In an adjacent offshore block (38472), OMV is operator in a 50-50 partnership with New Zealand Oil & Gas Geophysical. Geological, geophysical, and seismic studies got under way this year. OMV also has 25% of Taranaki basin blocks 38481/2, both operated by Shell. Early this year, the survey vessel Polar Duke acquired 2D seismic over these blocks.
"All are in an oil and gas-prone area," Lang-anger says. "We want to capture as much interesting acreage as possible in the Taranaki basin. For the time being, we will stay in this area, but we don't rule out bidding for E&P acreage in other basins offshore New Zealand, once we have become a major producer."

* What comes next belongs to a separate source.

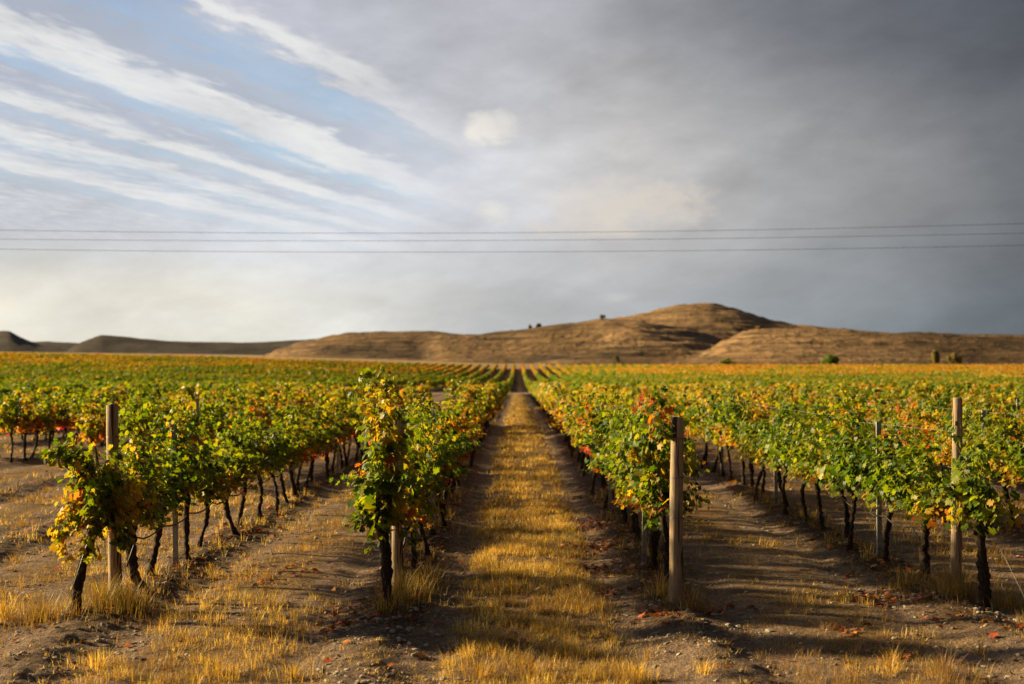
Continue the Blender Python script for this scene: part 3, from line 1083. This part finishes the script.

OMV has transferred some of its geophysical reservoir engineering and seismic imaging techniques, honed mainly in the Vienna Basin, the Iranian overthrust, and offshore Vietnam, to its Australasian activities.
"We were asked to build the reservoir strata model for Maari before we became the operator," Winkler says. Pre-stack depth migration has been used to improve reservoir analysis in Australia, and remote sensing interpretation and geological mapping capabilities have been applied in the North West Shelf to link subsurface data with surface features such as faults and anticlines. Acoustic and elastic impedance inversion of 3D seismic cubes has also been deployed to improve assessment of reservoir thickness.
Since 1999, the company has also amassed substantial acreage positions along the UK Atlantic Margin, the Black Sea, North Africa, and the Middle East.